S’il ne fait pas partie des chefs-d’œuvre de Samuel Fuller, « MAISON DE BAMBOU » est incontestablement son film le plus visuellement soigné. Entièrement tourné au Japon, il annonce des œuvres à venir comme « YAKUZA » ou « BLACK RAIN », en télescopant deux cultures : les Américains et les Japonais. Les premiers n’ayant – et c'est plutôt inattendu – pas forcément le beau rôle !
Le scénario est assez bancal, s’attarde beaucoup trop sur l’ennuyeuse love story entre le flic infiltré dans une bande de gangsters et une ‘Kimona girl’. Malgré quelques touches très lisibles, le film ne développe pas assez le personnage le plus intéressant : le chef du gang, joué par Robert Ryan, un type élégant et intelligent, qui s’attache instantanément à un nouveau-venu, Robert Stack, pour de troubles motivations.

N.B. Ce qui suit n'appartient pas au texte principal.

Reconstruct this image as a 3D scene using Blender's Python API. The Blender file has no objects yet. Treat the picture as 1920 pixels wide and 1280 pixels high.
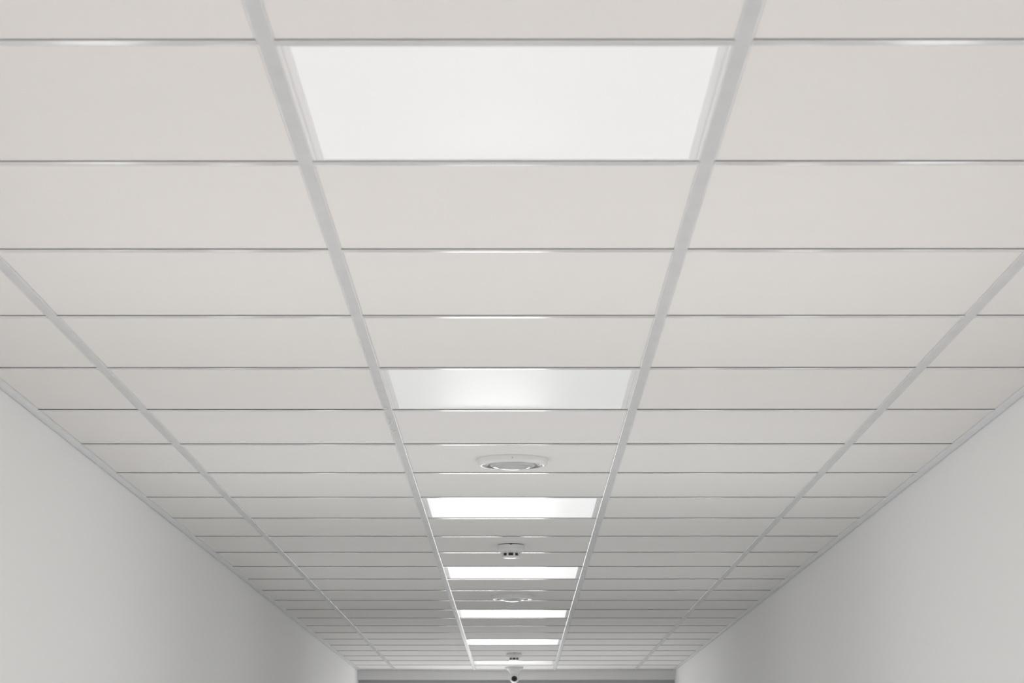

D'ailleurs, son lieutenant Cameron Mitchell ne s’y trompe pas, qui lui fait de véritables crises de jalousie. Quand Ryan s’apercevra de la trahison de Stack, il affichera un dépit d’amant bafoué. Le jeu monolithique et sans finesse de Stack empêche (heureusement ?) d’aller trop loin dans l’ambiguïté des relations entre les deux hommes.
De toute façon, on sent que Fuller était plus intéressé par Tokyo que par ses personnages. Il filme la ville avec une passion véritable, choisissant toujours des arrière-plans dépaysants, superbes ou sordides, n’évitant d'ailleurs pas la balade touristique. Mais c'était le premier film U.S. tourné là-bas, aussi a-t-il des excuses.
« MAISON DE BAMBOU » aurait certainement bénéficié d’un montage plus serré et d’un véritable affrontement entre ses deux protagonistes, qui n’arrive jamais vraiment. Il est néanmoins truffé de morceaux de bravoure encore étonnants comme cette attaque de train en pleine campagne au pré-générique ou le duel final sur cette roue surplombant la ville, à la fin.
La scène où Ryan persuadé que son « ex » Mitchell l’a vendu aux flics, va l’abattre dans sa baignoire et lui parle ensuite avec tendresse, fait regretter que Fuller ne se soit pas plus penché sur ce personnage un peu trop survolé.
Malgré ses défauts, un bon polar exotique et un témoignage visuel aujourd'hui historique d’un Tokyo de l’après WW2, vu par l’œil d’un ancien G.I.